Half-Life 2 has a moment where the player is thrown a few days forward in time through a slow teleportation - this was a mechanic to speed up the story progression closer to its conclusion (story was famously for being heavily cut down), the player is told about this and I remember feeling like I had missed out on whatever else was going on in the world, the world moved forward without me.

If a building is under-construction for half the game and then it is complete by the second half, then have none of the NPCs acknowledge the time spent building it, just ignore the issue otherwise a player who gets there in an hour will have their sense of disbelief violated by defining strict time-line that they've been playing within (time is limited, it's probably best to not reveal that).


I would expect this writing and mechanics surrounding it naturally emerge through testing and seeing what feels right, but I can imagine some RPG Maker games out there having NPCs saying crap like "wow we just met yesterday!" despite the player resting in a tent over night about 20 times since meeting the NPC and talking to them this second time around.

Ultimately you're borrowing the player's time when they're in your game, so consider the player's personal internal clock (the one in their brain) as a hardware feature of your game and betray it in moments where you want the player to feel like they've been thrown forward in time (or backward, could confuse the player quite nicely by having NPCs grow younger and buildings disappear if that's what your story is about), otherwise pace your story as if it is a slave to it.

Games with internal clock functions are interesting because when the player walks away their actual real-time progresses, Animal Crossing makes use of this - however notice how Pokemon explicitly doesn't acknowledge the passage of real time despite having a real-time clock, Game Freak still want the player to feel like the game is on pause whilst they are away from playing it.


Popping out a baby is a hard definition of time (9 months) so I would handle that in a way the makes sure the game can take place anywhere within a 9 month period (that's a long time to play a game) - so I'd have the character already be rather pregnant or require an FF6 style move-forward-in-time to advance the pregnancy during the time that the player was "away" (coma, time travel, whatever). The same rule could probably be applied to building a house, make sure it's ambiguously near the end of construction early on so it's less jarring when it is complete, or do it when the player is "away".
 
With fantasy it's easier to buy into the idea of unnatural maturity rates. A demi human that was literally born yesterday and can already talk. Hatched from an egg and imprinted on the first person they saw.
Its the stuff of parodies to joke at how quickly characters get attached to strangers.

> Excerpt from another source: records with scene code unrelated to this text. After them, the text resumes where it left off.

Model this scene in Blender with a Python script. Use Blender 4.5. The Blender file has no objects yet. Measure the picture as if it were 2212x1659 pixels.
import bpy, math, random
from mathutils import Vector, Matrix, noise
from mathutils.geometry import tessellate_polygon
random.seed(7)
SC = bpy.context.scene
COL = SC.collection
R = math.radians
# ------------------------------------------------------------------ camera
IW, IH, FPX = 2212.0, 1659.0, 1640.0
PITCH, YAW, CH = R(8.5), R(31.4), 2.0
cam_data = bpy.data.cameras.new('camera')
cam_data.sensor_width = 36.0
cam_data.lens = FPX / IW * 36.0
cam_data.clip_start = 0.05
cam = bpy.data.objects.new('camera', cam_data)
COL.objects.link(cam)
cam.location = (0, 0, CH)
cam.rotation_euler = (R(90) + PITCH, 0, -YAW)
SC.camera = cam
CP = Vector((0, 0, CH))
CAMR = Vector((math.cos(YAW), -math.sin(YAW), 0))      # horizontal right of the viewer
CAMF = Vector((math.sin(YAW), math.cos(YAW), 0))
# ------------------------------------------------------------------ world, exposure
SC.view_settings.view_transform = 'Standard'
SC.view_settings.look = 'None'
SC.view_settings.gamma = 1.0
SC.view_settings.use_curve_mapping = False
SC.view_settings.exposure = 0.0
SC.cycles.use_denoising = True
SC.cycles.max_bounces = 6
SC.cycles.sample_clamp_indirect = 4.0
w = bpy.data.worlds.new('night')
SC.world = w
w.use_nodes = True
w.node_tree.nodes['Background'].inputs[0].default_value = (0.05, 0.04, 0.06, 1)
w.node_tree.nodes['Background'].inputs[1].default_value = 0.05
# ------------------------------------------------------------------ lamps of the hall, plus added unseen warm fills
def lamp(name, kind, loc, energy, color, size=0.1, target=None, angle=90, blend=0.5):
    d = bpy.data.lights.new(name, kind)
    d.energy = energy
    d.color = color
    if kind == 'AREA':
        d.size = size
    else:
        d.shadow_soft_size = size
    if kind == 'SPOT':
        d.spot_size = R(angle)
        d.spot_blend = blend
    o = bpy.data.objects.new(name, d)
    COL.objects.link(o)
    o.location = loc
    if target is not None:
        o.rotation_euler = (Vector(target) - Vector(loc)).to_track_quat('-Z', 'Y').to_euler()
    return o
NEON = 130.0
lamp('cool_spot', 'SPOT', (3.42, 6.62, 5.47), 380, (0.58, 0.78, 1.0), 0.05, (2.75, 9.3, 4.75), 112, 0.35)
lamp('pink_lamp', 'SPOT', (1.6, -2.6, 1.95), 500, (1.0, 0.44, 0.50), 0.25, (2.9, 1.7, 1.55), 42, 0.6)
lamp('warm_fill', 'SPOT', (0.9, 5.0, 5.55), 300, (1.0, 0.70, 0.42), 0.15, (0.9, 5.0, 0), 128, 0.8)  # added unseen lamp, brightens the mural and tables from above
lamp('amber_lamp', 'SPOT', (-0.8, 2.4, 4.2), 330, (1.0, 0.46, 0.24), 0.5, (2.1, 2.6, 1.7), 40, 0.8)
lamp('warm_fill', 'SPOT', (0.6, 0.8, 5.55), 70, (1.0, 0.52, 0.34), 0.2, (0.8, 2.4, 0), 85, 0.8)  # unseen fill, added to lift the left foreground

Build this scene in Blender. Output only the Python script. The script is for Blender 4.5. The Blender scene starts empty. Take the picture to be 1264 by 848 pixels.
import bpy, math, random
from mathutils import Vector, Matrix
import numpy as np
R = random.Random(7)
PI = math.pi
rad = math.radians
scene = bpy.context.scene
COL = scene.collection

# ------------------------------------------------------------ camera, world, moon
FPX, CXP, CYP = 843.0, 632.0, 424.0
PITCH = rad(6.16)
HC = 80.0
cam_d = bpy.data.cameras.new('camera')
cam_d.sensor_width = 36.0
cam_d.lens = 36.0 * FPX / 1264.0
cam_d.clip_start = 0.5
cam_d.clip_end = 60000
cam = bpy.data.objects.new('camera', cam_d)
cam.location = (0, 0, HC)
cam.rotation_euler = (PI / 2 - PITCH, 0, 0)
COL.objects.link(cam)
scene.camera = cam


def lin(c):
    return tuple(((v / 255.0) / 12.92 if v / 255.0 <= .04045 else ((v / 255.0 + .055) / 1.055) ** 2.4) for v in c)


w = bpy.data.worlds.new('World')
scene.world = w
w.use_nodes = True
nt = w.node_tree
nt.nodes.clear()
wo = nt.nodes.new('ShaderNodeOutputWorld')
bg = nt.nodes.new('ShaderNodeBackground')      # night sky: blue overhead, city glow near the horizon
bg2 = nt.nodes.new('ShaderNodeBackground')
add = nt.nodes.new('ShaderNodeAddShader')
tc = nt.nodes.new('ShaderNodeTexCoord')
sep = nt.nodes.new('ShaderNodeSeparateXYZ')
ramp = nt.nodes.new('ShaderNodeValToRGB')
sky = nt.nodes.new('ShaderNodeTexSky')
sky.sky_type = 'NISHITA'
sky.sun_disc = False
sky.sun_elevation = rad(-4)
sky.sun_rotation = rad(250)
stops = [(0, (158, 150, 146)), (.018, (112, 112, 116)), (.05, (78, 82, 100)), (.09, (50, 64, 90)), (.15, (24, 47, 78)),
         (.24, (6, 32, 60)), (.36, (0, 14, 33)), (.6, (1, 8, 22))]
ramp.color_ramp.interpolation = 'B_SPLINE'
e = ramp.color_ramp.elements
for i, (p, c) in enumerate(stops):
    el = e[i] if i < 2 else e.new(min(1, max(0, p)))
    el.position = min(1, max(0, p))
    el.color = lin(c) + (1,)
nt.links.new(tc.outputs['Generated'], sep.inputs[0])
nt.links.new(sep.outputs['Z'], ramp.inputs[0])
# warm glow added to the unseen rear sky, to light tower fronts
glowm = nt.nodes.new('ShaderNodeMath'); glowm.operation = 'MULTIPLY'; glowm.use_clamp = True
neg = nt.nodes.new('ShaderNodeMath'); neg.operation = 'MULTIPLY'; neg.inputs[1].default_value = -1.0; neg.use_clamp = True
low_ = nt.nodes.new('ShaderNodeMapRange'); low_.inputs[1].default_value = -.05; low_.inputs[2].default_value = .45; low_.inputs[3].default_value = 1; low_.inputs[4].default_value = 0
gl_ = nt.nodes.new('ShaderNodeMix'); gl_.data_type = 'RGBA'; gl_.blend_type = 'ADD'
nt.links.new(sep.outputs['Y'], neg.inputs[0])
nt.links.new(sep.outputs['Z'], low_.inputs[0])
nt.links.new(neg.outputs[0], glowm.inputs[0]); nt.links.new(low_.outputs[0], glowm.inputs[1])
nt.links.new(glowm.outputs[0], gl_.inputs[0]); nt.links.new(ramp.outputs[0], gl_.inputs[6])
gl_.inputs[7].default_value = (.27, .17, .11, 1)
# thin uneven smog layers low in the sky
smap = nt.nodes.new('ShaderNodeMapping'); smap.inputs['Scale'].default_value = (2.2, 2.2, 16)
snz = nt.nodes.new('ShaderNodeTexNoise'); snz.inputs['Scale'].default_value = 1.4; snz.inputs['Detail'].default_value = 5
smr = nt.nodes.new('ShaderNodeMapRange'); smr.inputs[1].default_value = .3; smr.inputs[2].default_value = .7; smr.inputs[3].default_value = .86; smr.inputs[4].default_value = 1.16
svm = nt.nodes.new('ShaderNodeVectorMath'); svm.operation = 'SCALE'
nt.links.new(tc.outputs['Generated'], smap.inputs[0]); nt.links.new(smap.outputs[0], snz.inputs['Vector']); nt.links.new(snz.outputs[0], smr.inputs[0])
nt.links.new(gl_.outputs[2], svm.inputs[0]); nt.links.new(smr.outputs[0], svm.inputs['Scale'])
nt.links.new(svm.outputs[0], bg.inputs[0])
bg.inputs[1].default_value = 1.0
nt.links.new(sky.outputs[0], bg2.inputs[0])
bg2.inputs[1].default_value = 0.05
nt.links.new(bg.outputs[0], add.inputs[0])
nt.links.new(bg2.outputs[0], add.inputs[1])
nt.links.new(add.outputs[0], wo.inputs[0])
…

They go on a whirlwind adventure without ever knowing their name, and in a epilogue they're still thinking about them and have their deepest wish fullfilled by reuniting with them

Edit:
I think player achievements provide some sense of a time scale. I guess the trick is to stagger events so that new developments are concivable.
What really grinds my gears are those scenes where a lackie reports to the league of evil. And like, the heros are trekking through a mountain or desert, but some how the spies crossed oceans to reach their hq. And back. And set a trap. It's unreal timing for something other than a spirit.
 
coyotecraft":38hutudv said:
What really grinds my gears are those scenes where a lackie reports to the league of evil. And like, the heros are trekking through a mountain or desert, but some how the spies crossed oceans to reach their hq. And back. And set a trap. It's unreal timing for something other than a spirit.
Reminds me of Whacky Racers where Dastardly would somehow be in-front of first place, setting a trap, only for it to fail and all the other cars overtake him - then moments later he is once again ahead of first-place.